While I have been reading “Ducks,” I have been thinking on and off about how nature organizes itself. I read a good deal of the book outside. Nature is full of order and symmetry, but it’s never realized perfectly — a beautiful plant has to grow around the incursions of other plants. Nature is a system of compromises, a messy composite. I’m reminded, if in a distorted, hazy way, of Emerson’s writings on nature: he saw it as a “picture-language” for human thought, something that could be interpreted to find the truth of human nature. Is it possible that Ellmann’s thickets of thought show how human thought is similar to the proliferations of nature?
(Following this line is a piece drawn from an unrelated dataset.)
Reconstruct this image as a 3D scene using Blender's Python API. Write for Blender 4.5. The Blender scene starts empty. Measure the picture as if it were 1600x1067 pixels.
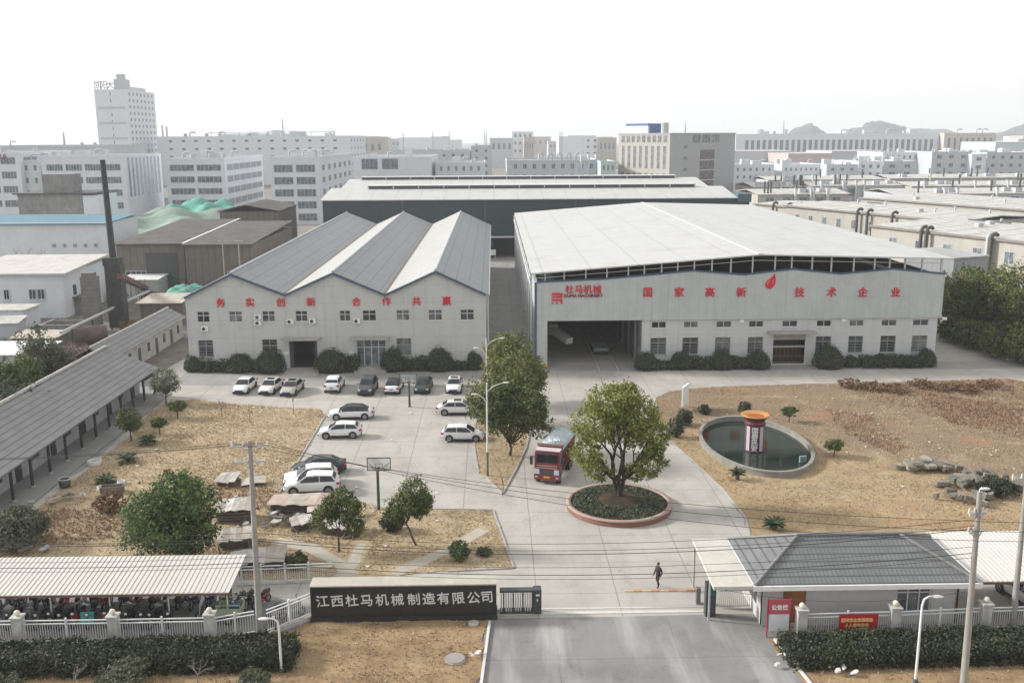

Associations, suppositions, guesses and statistics all scamper through thickets of memory both personal and cultural, then disappear from view only to unexpectedly reappear right when you least expect them to.
Narrative
But this is still, ultimately, a novel we are talking about here — and the book turns out to be about a lot of the same things that novels are otherwise about, because novels are about humans, and humans, while infinitely varied, have some things in common. The novel is not really “about” anything, but there are ruminations on motherhood, death, life, work, love and family that tie the book together, even if nothing ever really resolves per se. Resolution, tidy or otherwise, is not to be found, but there are moments of relief in the love between the protagonist and her husband Leo, her memories of her parents and friends; there are also depths of grief and fear in her musings on her mother’s death and her worries for her children. The novel’s narrative method depicts someone’s life through a pileup of anecdotes, unprocessed experience. This is what all of our lives are first, before but not exclusive of narration.